Larry Miller Featured

8:00pm EDT March 26, 2007
Though he takes his business and its success very seriously, Larry Miller still lists “laughing whenever possible” near the top of his priorities. As he sees it, maintaining a sense of humor and treating others as he would like to be treated have been instrumental in his company’s growth. Miller, president and CEO of Sit ’n Sleep, has been working to build and maintain a culture of openness and friendliness since he founded the Gardena-based chain of mattress superstores with his father in the early 1980s. Describing himself as a happy and gregarious guy, Miller is proud of the fact that Sit ’n Sleep has grown to revenue of more than $100 million but he is probably more proud to be on a first-name basis with all of his more than 220 employees. Determined to never settle for the status quo, Miller spoke to Smart Business about how constant evolution can keep a company ahead of the competition.

Treat others with respect. I promised myself that if I was ever fortunate enough to have a business that I would treat people with dignity and respect, and treat people the way I would want to be treated.

It’s really simple. I’ve worked for jerks in my life and I don’t want any of my people to have to work for a jerk.

Leaders need to think about how they would want to be treated in a work environment and deal with people the way they would want to be dealt with. It’s really basically very logical and simple. If you want to be dealt with, with dignity and respect, that’s how you treat other people.

As a result, people know where you’re coming from and they can trust you. People know where they stand at all times. If I’m angry or I’m concerned, I voice it. I don’t hold back.

People prefer that. We always want to know where we stand with other people, and if you’re open and honest about that, and foster open and honest communication, it frees people. People are burdened by what they think other people think, and they don’t have to worry about that with me.

Embrace change. An organization that doesn’t change or doesn’t evolve is an organization that is dying. I’m pretty much a change leader in everybody’s mind, from a truck driver to security guard to supervisors to our upper management.

I’m a change agent and I believe in challenging the organization to evolve and change, as opposed to being a CEO who likes the status quo. I’m constantly asking people to grow and change, and I am, too. I’m evolving constantly.

Without being open to change, another company is going to come up and basically eat your lunch. If you don’t reach for excellence and embrace change as people, you cease to be relevant, really, because what was successful yesterday will not be successful tomorrow. There are thousands of companies in the United States that have perished because they did not change; they did not vary what they do and the way they do it, and the way they look at the market and their people, and the way they interact with their people and internal and external customers.

Empower employees and learn from mistakes. People need to feel safe in the work environment, safe to venture out and make a mistake, and we’ve got to try to foster that. We all make mistakes, and that’s OK. We kind of even celebrate the mistakes because we can learn from them, and we certainly celebrate the positive results.

Get employees involved in the process. We have groups called ‘do-it groups’ in our business, where there are teams of people that just come up with their own projects, present it to a ‘do-it council’ of executives and we almost always green-light it and say, ‘Go for it.’

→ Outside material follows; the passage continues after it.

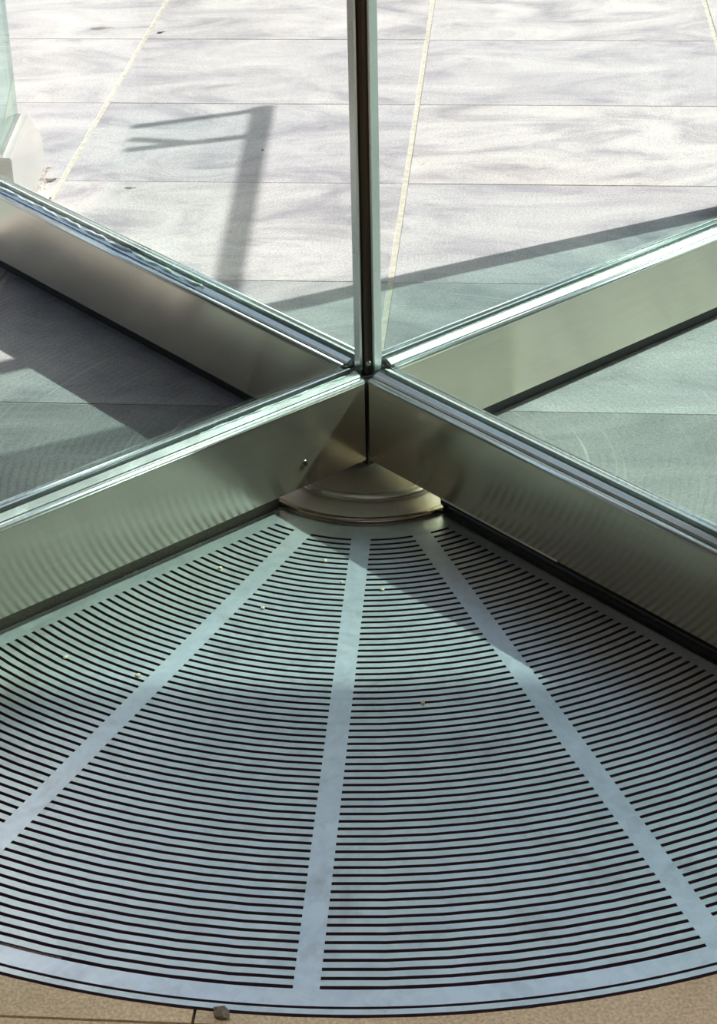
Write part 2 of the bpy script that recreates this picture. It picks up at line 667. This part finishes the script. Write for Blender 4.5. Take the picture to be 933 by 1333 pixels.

Leaders can’t do it all on their own. You have to harness the intellectual and emotional power of the organization to help move the organization to the next level.

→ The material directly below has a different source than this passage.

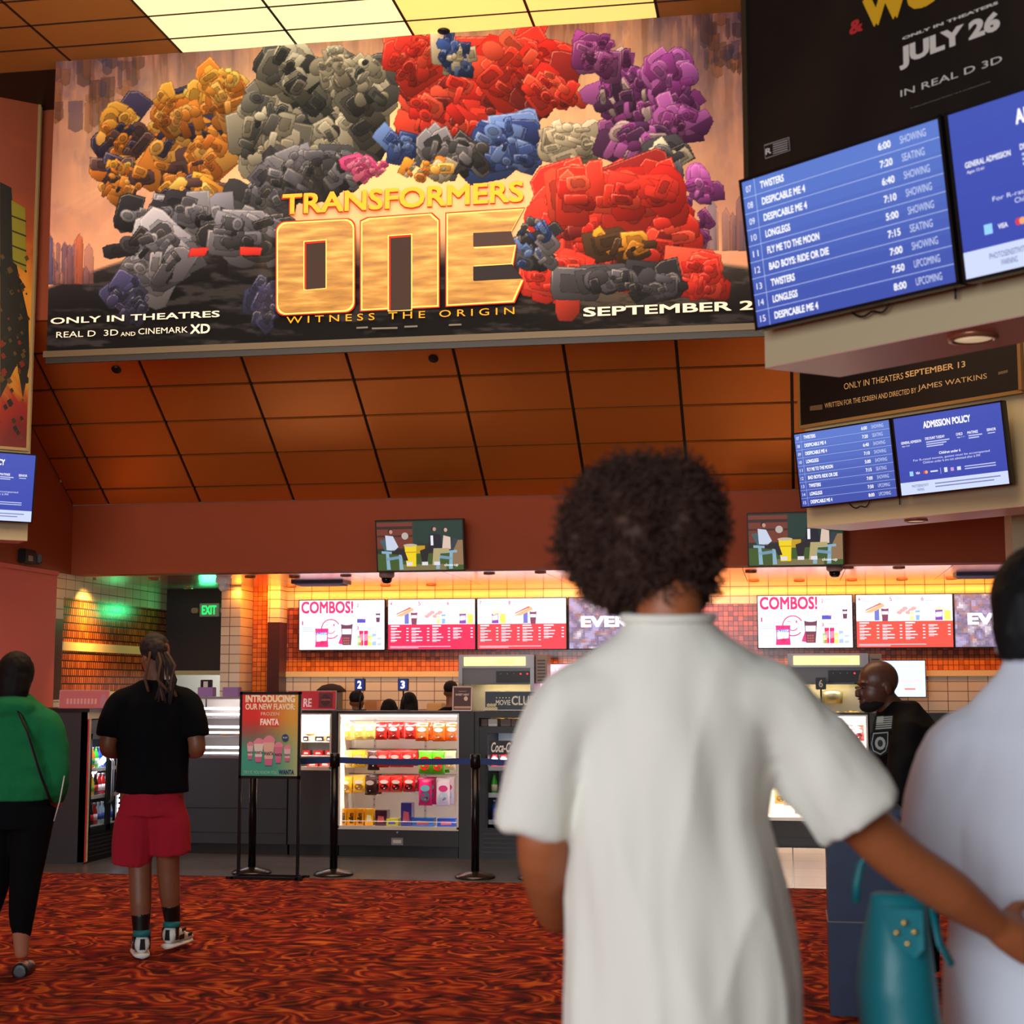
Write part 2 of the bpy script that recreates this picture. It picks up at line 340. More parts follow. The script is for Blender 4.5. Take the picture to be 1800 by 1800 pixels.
area('kitchen_lamp', (-6.4, 17.8, 2.5), (-6.4, 18.2, 1), 1, .5, 30, (1, .96, .88))
mb = MB()
mb.box(XL-.2, XL, 14.2, YK, 0, 1.42, M_whitetileY); mb.box(XL-.2, XL+.01, 14.35, YK, 1.42, 1.5, mat('cream_band', (250, 222, 160), .5))
mb.box(XL-.2, XL, 14.2, 14.36, 1.42, 2.2, mat('dark_brown_tile', (70, 30, 20), .3)); mb.box(XL-.2, XL, 14.2, 14.36, 2.2, ZS, M_whitetileY)
mb.box(XL-.2, XL, 14.36, YK, 1.5, 1.9, M_mosaicY); mb.box(XL-.2, XL+.01, 14.36, YK, 1.9, 1.985, mat('cream_band'))
mb.box(XL-.2, XL, 14.36, YK, 1.985, 2.42, M_mosaicY); mb.box(XL-.2, XL, 14.36, YK, 2.42, ZS, M_whitetileY)
struct(mb.build('wall_left'), 'orange scale tiles on the side wall by the exit')
area('left_tile_spot', (-6.75, 14.75, 2.6), (-7, 14.85, 2.0), .12, .12, 9, (1, .55, .1), 90)
# suspended angled blades that carry the posters and showtime screens
UR = Vector((sin(radians(50)), -cos(radians(50)), 0)); UL = Vector((sin(radians(48)), cos(radians(48)), 0)); ZBL = 2.78
PINKU = mat('pale_pink_soffit', (214, 160, 150), .35)
def blade(name, o, U, s0, s1, th, label, zt):
    Nn = U.cross(Vector((0, 0, 1))); mb = MB()
    bk = th if isinstance(th, Vector) else -Nn*th; base = [o+U*s0, o+U*s1, o+U*s1+bk, o+U*s0+bk]
    base = [Vector((p.x, p.y, ZBL)) for p in base]
    mb.prism([p+Vector((0, 0, .004)) for p in base], 0, zt-ZBL, CREAM); mb.prism(base, 0, .004, PINKU)
    return struct(mb.build(name), label)
B1 = onZ(1345, 648, ZBL); B2 = onZ(1419, 928, ZBL); LFT = onZ(48, 951, ZBL)
blade('wall_right', B1, UR, 0, 4.5, Vector((.294, .225, 0)), 'near angled cream wall box carrying a dark poster', 7)
blade('wall_right', B2, UR, 0, 3.2, Vector((.338, .286, 0)), 'far angled cream wall box carrying the black poster', 4.35)
blade('wall_left', LFT, UL, -1.6, 0, .3, 'angled cream wall box carrying the fiery poster', 7)
# pier end right of the far blade
mb = MB(); q = onZ(1783, 925, ZBL); mb.box(q.x-.02, q.x+2.5, q.y, q.y+.4, 0, ZBL+1.6, CREAM); struct(mb.build('wall_right'), 'cream pier at the far right')
mb = MB(); mb.box(.16, .5, 7.72, 8.1, 0, .93, mat('blue_slate_tile', (44, 62, 92), .35, noise_amt=.25, nscale=12)); mb.box(.155, .505, 7.715, 8.105, .43, .436, mat('grout', (120, 116, 110)))
mb.box(.14, .52, 7.7, 8.12, .93, .96, mat('blue_slate_tile'))
tag(mb.build('podium'), 'blue slate tiled podium between the teal bag and the security guard', 'podium')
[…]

You have to give people authority to make decisions. You have to let them go a little bit and allow them to go out on their own. Sometimes it’s going to burn you. We’ve had some issues where we’ve given authority in some areas and it cost us, but in the long run, it helps develop people.

As long as you keep your eye on everything, it won’t be that critical a mistake. A leader has to trust. You have to hire the right people and then you have to trust them. You can’t be a micromanager.

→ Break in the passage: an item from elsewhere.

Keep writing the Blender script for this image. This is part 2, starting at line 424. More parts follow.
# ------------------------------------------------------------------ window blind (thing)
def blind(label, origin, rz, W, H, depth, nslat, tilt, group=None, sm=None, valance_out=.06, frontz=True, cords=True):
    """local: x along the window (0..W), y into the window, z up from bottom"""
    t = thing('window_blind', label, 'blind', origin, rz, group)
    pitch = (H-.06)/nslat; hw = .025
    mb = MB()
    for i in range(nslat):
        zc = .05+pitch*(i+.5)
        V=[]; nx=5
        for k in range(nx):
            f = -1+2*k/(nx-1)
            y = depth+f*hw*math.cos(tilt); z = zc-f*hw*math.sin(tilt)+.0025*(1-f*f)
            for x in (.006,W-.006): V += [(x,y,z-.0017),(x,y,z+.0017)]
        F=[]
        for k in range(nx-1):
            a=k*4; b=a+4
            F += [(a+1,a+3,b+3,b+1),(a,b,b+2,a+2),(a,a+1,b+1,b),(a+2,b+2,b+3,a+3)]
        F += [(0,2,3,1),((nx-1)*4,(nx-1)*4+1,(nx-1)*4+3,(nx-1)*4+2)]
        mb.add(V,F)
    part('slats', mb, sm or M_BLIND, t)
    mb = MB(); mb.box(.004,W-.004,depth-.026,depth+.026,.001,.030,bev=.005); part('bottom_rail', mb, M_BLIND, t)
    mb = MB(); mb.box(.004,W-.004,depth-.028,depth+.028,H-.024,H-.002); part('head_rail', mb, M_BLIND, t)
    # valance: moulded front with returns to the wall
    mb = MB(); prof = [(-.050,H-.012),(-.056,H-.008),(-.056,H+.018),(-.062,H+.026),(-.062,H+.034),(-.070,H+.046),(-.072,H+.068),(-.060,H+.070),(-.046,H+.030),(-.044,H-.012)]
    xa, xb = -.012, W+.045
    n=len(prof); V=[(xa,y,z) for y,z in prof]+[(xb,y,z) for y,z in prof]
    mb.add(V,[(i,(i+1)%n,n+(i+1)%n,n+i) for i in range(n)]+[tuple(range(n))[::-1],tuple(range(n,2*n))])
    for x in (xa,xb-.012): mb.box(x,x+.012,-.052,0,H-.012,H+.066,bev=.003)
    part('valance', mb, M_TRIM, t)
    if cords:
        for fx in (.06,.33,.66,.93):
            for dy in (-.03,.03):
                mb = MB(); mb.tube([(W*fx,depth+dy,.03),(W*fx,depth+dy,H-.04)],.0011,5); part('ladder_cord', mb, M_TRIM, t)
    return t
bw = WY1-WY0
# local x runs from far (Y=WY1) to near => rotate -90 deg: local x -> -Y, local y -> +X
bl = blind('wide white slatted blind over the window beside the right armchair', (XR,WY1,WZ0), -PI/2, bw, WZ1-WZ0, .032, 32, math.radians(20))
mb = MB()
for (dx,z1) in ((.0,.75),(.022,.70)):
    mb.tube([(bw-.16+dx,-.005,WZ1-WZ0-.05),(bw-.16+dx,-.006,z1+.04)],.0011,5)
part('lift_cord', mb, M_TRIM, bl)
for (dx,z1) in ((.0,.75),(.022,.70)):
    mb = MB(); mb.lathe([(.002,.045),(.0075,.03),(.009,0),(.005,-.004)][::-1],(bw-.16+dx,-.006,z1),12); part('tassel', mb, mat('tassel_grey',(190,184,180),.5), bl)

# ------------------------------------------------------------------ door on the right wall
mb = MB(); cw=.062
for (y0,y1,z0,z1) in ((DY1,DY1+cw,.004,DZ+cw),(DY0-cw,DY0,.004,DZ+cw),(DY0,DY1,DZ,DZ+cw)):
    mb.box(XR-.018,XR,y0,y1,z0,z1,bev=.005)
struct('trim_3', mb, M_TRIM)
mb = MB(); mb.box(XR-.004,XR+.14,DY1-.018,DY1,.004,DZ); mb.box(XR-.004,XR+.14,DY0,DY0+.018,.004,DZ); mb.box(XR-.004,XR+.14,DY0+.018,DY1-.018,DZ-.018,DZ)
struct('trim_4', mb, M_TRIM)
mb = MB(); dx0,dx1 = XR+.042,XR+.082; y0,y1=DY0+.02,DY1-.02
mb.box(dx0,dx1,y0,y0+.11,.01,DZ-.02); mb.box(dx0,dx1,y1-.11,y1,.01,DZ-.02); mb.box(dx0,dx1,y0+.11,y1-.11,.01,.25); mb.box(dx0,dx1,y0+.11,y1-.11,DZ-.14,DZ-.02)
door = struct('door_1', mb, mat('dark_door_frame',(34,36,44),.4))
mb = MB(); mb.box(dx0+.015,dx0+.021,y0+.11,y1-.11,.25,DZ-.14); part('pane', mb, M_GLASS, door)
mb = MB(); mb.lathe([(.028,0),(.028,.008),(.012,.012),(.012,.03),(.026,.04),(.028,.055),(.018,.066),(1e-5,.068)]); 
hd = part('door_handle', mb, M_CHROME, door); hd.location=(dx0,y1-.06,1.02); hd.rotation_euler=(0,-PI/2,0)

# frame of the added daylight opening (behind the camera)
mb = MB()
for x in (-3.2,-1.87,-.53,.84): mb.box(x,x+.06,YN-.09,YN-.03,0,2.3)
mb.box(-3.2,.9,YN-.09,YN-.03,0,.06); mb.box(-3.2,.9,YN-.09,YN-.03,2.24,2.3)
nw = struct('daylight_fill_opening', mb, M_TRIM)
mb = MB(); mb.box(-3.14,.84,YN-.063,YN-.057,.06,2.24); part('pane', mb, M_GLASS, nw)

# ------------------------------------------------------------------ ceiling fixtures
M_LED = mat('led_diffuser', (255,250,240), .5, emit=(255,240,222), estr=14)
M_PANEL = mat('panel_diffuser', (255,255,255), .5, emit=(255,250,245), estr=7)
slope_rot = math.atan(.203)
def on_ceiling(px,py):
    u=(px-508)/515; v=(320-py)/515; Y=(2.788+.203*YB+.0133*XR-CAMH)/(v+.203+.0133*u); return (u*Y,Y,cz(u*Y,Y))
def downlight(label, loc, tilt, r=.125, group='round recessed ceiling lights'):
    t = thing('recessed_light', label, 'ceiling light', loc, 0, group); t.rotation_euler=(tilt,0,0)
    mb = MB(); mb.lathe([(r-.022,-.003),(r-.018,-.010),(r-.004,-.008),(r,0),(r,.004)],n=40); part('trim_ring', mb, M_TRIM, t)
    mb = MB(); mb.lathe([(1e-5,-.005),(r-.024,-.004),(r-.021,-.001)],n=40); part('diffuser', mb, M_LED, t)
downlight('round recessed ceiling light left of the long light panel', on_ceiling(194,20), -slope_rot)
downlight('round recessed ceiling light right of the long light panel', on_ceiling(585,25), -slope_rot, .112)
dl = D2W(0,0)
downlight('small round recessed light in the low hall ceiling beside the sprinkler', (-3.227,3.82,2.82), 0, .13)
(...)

Reinvent yourself constantly. Our biggest consistent challenge is reinventing ourself as a company. We started as a tiny futon and sofa bed company and progressed to something else, and then morphed to something else, and went from traditional marketing for our type of business to electronic advertising, from radio to TV.

The biggest issue is to reinvent the business and morph into something bigger and better and different, and accept that and not be so stubborn that you’ve got to do it the way you did it a couple years ago.

Being open to that change and that reinvention is what will make a business great. If you do it the way you’ve always done it, you’ll always get what you’ve always gotten. We have to change. We have to evolve as people — or we don’t have to. We could decide we want to be X millions of dollars and we’d probably be OK with that, but eventually, somebody is going to come and do it better.

Somebody is going to invent the company that is going to put you out of business if you don’t keep evolving and changing. My biggest fear is becoming a company that’s happy with its success and just stagnant, and under my watch, that will never happen.